Thursday, April 23, 2015

How To Tell Your 1:1 Program is Going to Fail

I saw this question on Facebook.

My schools going to all iPad next year for the students. Can we do the coding that we need to for AP Computer Science on an iPad?

laptopsMy first reaction, and second reaction, and third reaction was – why is that question even being asked AFTER the decision has been made? Shouldn’t questions like “is their software for my subject available for the device?” be answered BEFORE a decision is made on what devices to adopt? So that is one clue things are not likely to work well.

Another clue is to ask what professional development is going to take place? And will it be subject specific or just tool specific? What do I mean by that? Well a session on “how to use Google Docs” is tool specific. “How to use Google Docs to teach {specific subject}” is more specific to pedagogy.

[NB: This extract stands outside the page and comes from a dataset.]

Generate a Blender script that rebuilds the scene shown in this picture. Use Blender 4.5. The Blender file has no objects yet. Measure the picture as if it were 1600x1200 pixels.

One is generic and unlikely to have any impact on the way something is taught (in which case ask why are we doing it at all?) while the second is geared towards making a difference in how a teacher teaches and students learn.

I’ve been seeing this for 30 years now. When will it end?

3 comments:

Mike Zamansky said...

It will end when teachers are actually part of the education conversation -- that is, probably never :-(

Garth said...

Schools have been doing the cart before the horse ever since technology hit the schools. My school did the exact same thing with the iPads. As the tech guy I tried to put the brakes on but the administration was more the "Field of Dreams" philosophy, "Build it and they will come". That approach does work, it is just so slow and so expensive. Teachers do not buy in to the tech so it sits. The few that do buy in spend an excessive number of hours integrating from scratch. We did have iPad in-service but it consisted of "isn't this cool!" instead of "here is how to improve what you are doing now". The teachers saw it as more work instead of a way to do more easier. The person giving the in-service loved her iPad, but had never taught. My biggest battle when buying tech is "pedagogy before purchase".

Laura Blankenship said...

I'm proud to say we didn't do it this way, and ended up with a fantastic program. It was teacher led and that is absolutely the key.